* [Required task]: In your copy, include every line of the listing below exactly but none of the pictures.

* [Recorded data]:
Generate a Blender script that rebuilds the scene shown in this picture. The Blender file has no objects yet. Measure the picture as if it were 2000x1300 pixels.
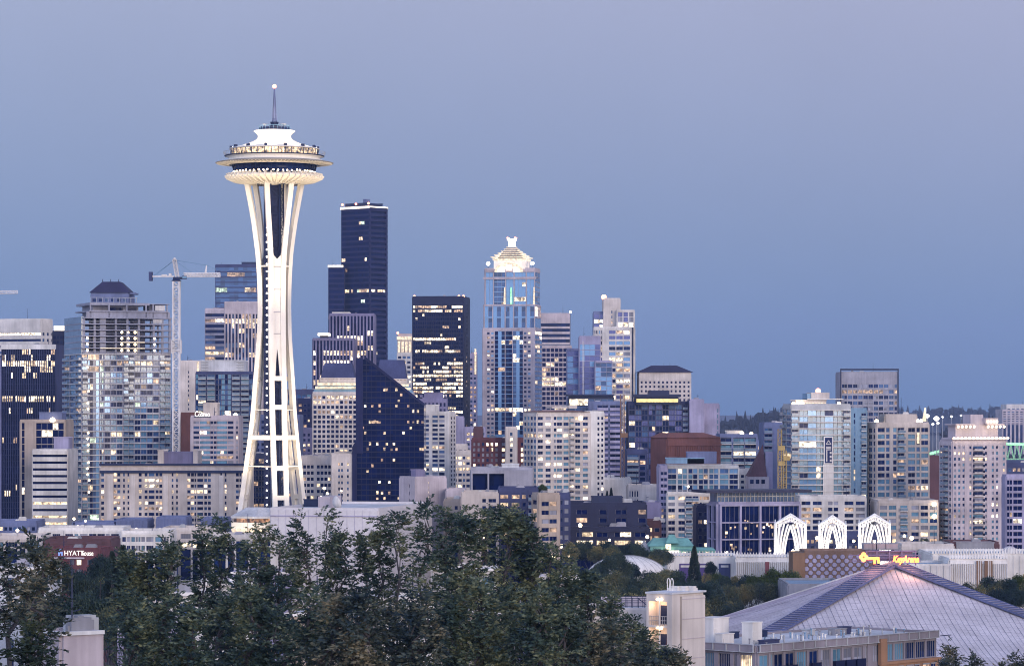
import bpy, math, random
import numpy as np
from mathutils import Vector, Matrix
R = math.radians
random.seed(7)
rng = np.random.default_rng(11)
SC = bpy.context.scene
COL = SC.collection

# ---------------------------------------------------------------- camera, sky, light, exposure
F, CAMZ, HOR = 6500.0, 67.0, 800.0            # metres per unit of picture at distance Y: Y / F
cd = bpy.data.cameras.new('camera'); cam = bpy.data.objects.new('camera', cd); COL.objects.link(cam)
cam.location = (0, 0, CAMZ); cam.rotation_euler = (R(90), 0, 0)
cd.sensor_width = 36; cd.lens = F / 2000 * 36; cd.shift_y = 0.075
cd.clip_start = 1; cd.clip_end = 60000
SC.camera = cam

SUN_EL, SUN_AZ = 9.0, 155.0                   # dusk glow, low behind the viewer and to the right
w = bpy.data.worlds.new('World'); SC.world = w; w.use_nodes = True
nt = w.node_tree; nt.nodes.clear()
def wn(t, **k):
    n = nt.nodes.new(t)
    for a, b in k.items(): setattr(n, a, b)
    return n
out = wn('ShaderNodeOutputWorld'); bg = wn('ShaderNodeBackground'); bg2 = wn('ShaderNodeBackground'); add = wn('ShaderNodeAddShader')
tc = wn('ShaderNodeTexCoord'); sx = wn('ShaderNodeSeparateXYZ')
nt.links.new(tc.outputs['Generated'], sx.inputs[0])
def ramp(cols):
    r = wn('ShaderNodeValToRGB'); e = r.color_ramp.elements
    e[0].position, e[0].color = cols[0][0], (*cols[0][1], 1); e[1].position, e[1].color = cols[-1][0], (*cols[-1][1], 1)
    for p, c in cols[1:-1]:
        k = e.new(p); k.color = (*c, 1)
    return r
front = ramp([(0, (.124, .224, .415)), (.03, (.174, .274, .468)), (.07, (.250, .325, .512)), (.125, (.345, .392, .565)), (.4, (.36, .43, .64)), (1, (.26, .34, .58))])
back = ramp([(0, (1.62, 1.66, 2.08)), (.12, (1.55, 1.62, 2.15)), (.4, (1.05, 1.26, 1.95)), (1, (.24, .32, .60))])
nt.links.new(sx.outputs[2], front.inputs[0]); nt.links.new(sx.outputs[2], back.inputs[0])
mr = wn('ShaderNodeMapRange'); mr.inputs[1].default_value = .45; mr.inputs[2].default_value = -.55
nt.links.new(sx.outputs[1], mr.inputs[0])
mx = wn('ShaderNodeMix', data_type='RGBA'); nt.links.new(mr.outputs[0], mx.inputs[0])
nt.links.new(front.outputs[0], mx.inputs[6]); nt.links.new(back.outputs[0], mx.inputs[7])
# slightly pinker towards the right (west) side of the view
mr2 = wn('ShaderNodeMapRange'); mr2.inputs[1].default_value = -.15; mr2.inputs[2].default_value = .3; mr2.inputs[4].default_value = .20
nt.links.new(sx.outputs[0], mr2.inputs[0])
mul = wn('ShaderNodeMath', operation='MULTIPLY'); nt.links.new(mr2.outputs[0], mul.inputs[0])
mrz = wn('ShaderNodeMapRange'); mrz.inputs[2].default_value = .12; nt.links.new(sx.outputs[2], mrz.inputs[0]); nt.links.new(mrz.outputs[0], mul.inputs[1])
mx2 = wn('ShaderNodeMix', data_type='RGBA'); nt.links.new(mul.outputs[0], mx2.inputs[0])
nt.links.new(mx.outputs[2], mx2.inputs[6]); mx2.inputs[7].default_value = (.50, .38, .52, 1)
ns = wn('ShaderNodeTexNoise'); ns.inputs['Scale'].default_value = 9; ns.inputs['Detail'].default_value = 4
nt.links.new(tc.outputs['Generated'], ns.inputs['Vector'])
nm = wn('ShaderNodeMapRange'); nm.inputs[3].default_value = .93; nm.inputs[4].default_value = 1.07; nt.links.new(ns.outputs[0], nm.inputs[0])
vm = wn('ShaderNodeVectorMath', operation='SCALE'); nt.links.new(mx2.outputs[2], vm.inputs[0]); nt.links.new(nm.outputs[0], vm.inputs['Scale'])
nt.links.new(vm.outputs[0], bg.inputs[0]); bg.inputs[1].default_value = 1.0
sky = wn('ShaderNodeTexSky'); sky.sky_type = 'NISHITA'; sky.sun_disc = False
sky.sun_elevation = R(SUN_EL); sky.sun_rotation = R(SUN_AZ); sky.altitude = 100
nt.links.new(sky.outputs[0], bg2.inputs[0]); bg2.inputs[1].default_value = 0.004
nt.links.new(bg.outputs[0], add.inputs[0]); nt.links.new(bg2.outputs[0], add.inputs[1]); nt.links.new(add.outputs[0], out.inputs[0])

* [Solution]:
Generate a Blender script that rebuilds the scene shown in this picture. The Blender file has no objects yet. Measure the picture as if it were 2000x1300 pixels.
import bpy, math, random
import numpy as np
from mathutils import Vector, Matrix
R = math.radians
random.seed(7)
rng = np.random.default_rng(11)
SC = bpy.context.scene
COL = SC.collection

# ---------------------------------------------------------------- camera, sky, light, exposure
F, CAMZ, HOR = 6500.0, 67.0, 800.0            # metres per unit of picture at distance Y: Y / F
cd = bpy.data.cameras.new('camera'); cam = bpy.data.objects.new('camera', cd); COL.objects.link(cam)
cam.location = (0, 0, CAMZ); cam.rotation_euler = (R(90), 0, 0)
cd.sensor_width = 36; cd.lens = F / 2000 * 36; cd.shift_y = 0.075
cd.clip_start = 1; cd.clip_end = 60000
SC.camera = cam

SUN_EL, SUN_AZ = 9.0, 155.0                   # dusk glow, low behind the viewer and to the right
w = bpy.data.worlds.new('World'); SC.world = w; w.use_nodes = True
nt = w.node_tree; nt.nodes.clear()
def wn(t, **k):
    n = nt.nodes.new(t)
    for a, b in k.items(): setattr(n, a, b)
    return n
out = wn('ShaderNodeOutputWorld'); bg = wn('ShaderNodeBackground'); bg2 = wn('ShaderNodeBackground'); add = wn('ShaderNodeAddShader')
tc = wn('ShaderNodeTexCoord'); sx = wn('ShaderNodeSeparateXYZ')
nt.links.new(tc.outputs['Generated'], sx.inputs[0])
def ramp(cols):
    r = wn('ShaderNodeValToRGB'); e = r.color_ramp.elements
    e[0].position, e[0].color = cols[0][0], (*cols[0][1], 1); e[1].position, e[1].color = cols[-1][0], (*cols[-1][1], 1)
    for p, c in cols[1:-1]:
        k = e.new(p); k.color = (*c, 1)
    return r
front = ramp([(0, (.124, .224, .415)), (.03, (.174, .274, .468)), (.07, (.250, .325, .512)), (.125, (.345, .392, .565)), (.4, (.36, .43, .64)), (1, (.26, .34, .58))])
back = ramp([(0, (1.62, 1.66, 2.08)), (.12, (1.55, 1.62, 2.15)), (.4, (1.05, 1.26, 1.95)), (1, (.24, .32, .60))])
nt.links.new(sx.outputs[2], front.inputs[0]); nt.links.new(sx.outputs[2], back.inputs[0])
mr = wn('ShaderNodeMapRange'); mr.inputs[1].default_value = .45; mr.inputs[2].default_value = -.55
nt.links.new(sx.outputs[1], mr.inputs[0])
mx = wn('ShaderNodeMix', data_type='RGBA'); nt.links.new(mr.outputs[0], mx.inputs[0])
nt.links.new(front.outputs[0], mx.inputs[6]); nt.links.new(back.outputs[0], mx.inputs[7])
# slightly pinker towards the right (west) side of the view
mr2 = wn('ShaderNodeMapRange'); mr2.inputs[1].default_value = -.15; mr2.inputs[2].default_value = .3; mr2.inputs[4].default_value = .20
nt.links.new(sx.outputs[0], mr2.inputs[0])
mul = wn('ShaderNodeMath', operation='MULTIPLY'); nt.links.new(mr2.outputs[0], mul.inputs[0])
mrz = wn('ShaderNodeMapRange'); mrz.inputs[2].default_value = .12; nt.links.new(sx.outputs[2], mrz.inputs[0]); nt.links.new(mrz.outputs[0], mul.inputs[1])
mx2 = wn('ShaderNodeMix', data_type='RGBA'); nt.links.new(mul.outputs[0], mx2.inputs[0])
nt.links.new(mx.outputs[2], mx2.inputs[6]); mx2.inputs[7].default_value = (.50, .38, .52, 1)
ns = wn('ShaderNodeTexNoise'); ns.inputs['Scale'].default_value = 9; ns.inputs['Detail'].default_value = 4
nt.links.new(tc.outputs['Generated'], ns.inputs['Vector'])
nm = wn('ShaderNodeMapRange'); nm.inputs[3].default_value = .93; nm.inputs[4].default_value = 1.07; nt.links.new(ns.outputs[0], nm.inputs[0])
vm = wn('ShaderNodeVectorMath', operation='SCALE'); nt.links.new(mx2.outputs[2], vm.inputs[0]); nt.links.new(nm.outputs[0], vm.inputs['Scale'])
nt.links.new(vm.outputs[0], bg.inputs[0]); bg.inputs[1].default_value = 1.0
sky = wn('ShaderNodeTexSky'); sky.sky_type = 'NISHITA'; sky.sun_disc = False
sky.sun_elevation = R(SUN_EL); sky.sun_rotation = R(SUN_AZ); sky.altitude = 100
nt.links.new(sky.outputs[0], bg2.inputs[0]); bg2.inputs[1].default_value = 0.004
nt.links.new(bg.outputs[0], add.inputs[0]); nt.links.new(bg2.outputs[0], add.inputs[1]); nt.links.new(add.outputs[0], out.inputs[0])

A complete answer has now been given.